Selain itu, Nasim juga menyinggung soal kontribusi besar industri rokok terhadap perekonomian nasional, khususnya dari sisi cukai. Menurutnya, cukai rokok bahkan memberikan pemasukan negara hingga tiga kali lipat dari dividen seluruh BUMN.
“Cukai rokok dan tembakau memberikan kontribusi yang luar biasa, mencapai tiga kali lipat dibandingkan dividen BUMN. Jadi, wajar bila negara juga mengakomodasi kepentingan perokok, apalagi jumlah mereka mencapai sekitar 70 juta orang di Indonesia,” tegas Fahmi menirukan penjelasan Nasim Khan.
Atas dasar itu, LSKB secara resmi menyatakan dukungan penuh terhadap gagasan gerbong khusus merokok di KAI. Menurut Fahmi, keberadaan fasilitas tersebut bukan hanya akan menguntungkan perokok, tetapi juga memberi ruang aman bagi penumpang nonperokok karena aktivitas merokok akan terlokalisasi di satu tempat khusus.
“Setelah mendengar langsung paparan Pak Nasim, kami semakin yakin bahwa ini solusi win-win.
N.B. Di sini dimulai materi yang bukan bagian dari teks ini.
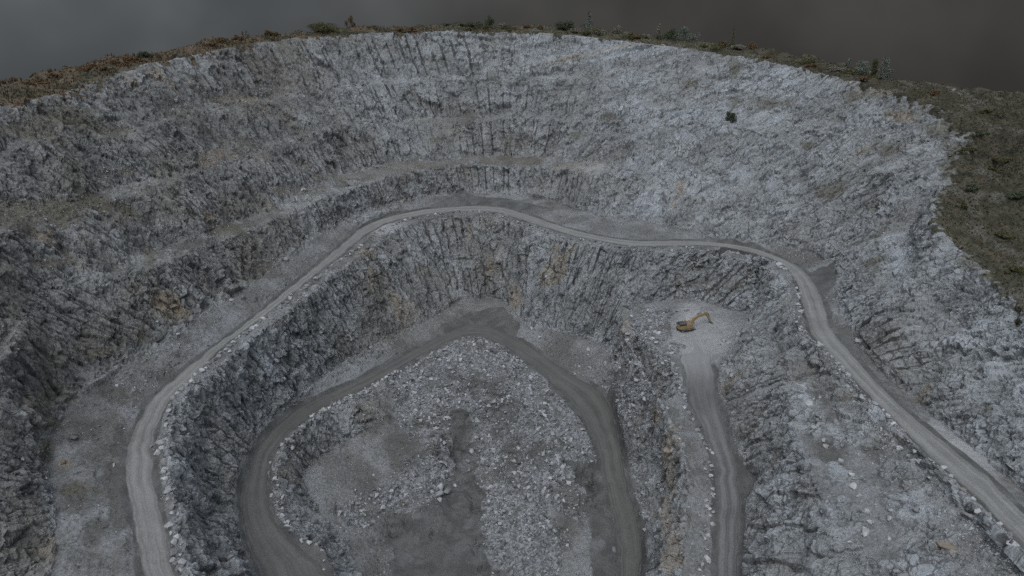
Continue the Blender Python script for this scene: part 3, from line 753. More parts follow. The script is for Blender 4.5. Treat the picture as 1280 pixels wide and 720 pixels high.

Kami berharap publik memahami concern beliau, karena tujuannya bukan sekadar memihak perokok, melainkan menjaga kenyamanan semua pihak,” lanjut Fahmi.
Ia juga mengingatkan, keberadaan petani tembakau yang selama ini berjuang secara mandiri tanpa banyak bantuan pemerintah juga harus menjadi pertimbangan. Menurutnya, sektor tembakau bukan hanya menopang perekonomian masyarakat di daerah, tetapi juga menjadi salah satu penyumbang terbesar bagi Anggaran Pendapatan dan Belanja Negara (APBN).
LSKB menambahkan, gagasan serupa bukanlah hal baru di dunia internasional. Di sejumlah negara maju, ruang merokok di fasilitas publik seperti bandara hingga stasiun sudah menjadi hal lumrah.
“Kalau kita lihat di luar negeri, hampir semua tempat umum menyediakan smoking area, termasuk di bandara. Itu bukan berarti mendorong orang untuk merokok, tapi lebih kepada pengaturan agar aktivitas perokok tidak mengganggu orang lain. Jadi logikanya sama, gerbong khusus ini untuk keteraturan, bukan untuk mendorong kebiasaan merokok,” tutup Fahmi.
Dengan dukungan LSKB, wacana gerbong khusus merokok yang digulirkan Nasim Khan diperkirakan akan semakin menguat dalam perbincangan publik. Kini, bola ada di tangan PT KAI dan pemerintah untuk menimbang usulan tersebut dengan mempertimbangkan aspek regulasi, teknis, hingga keberterimaan masyarakat luas.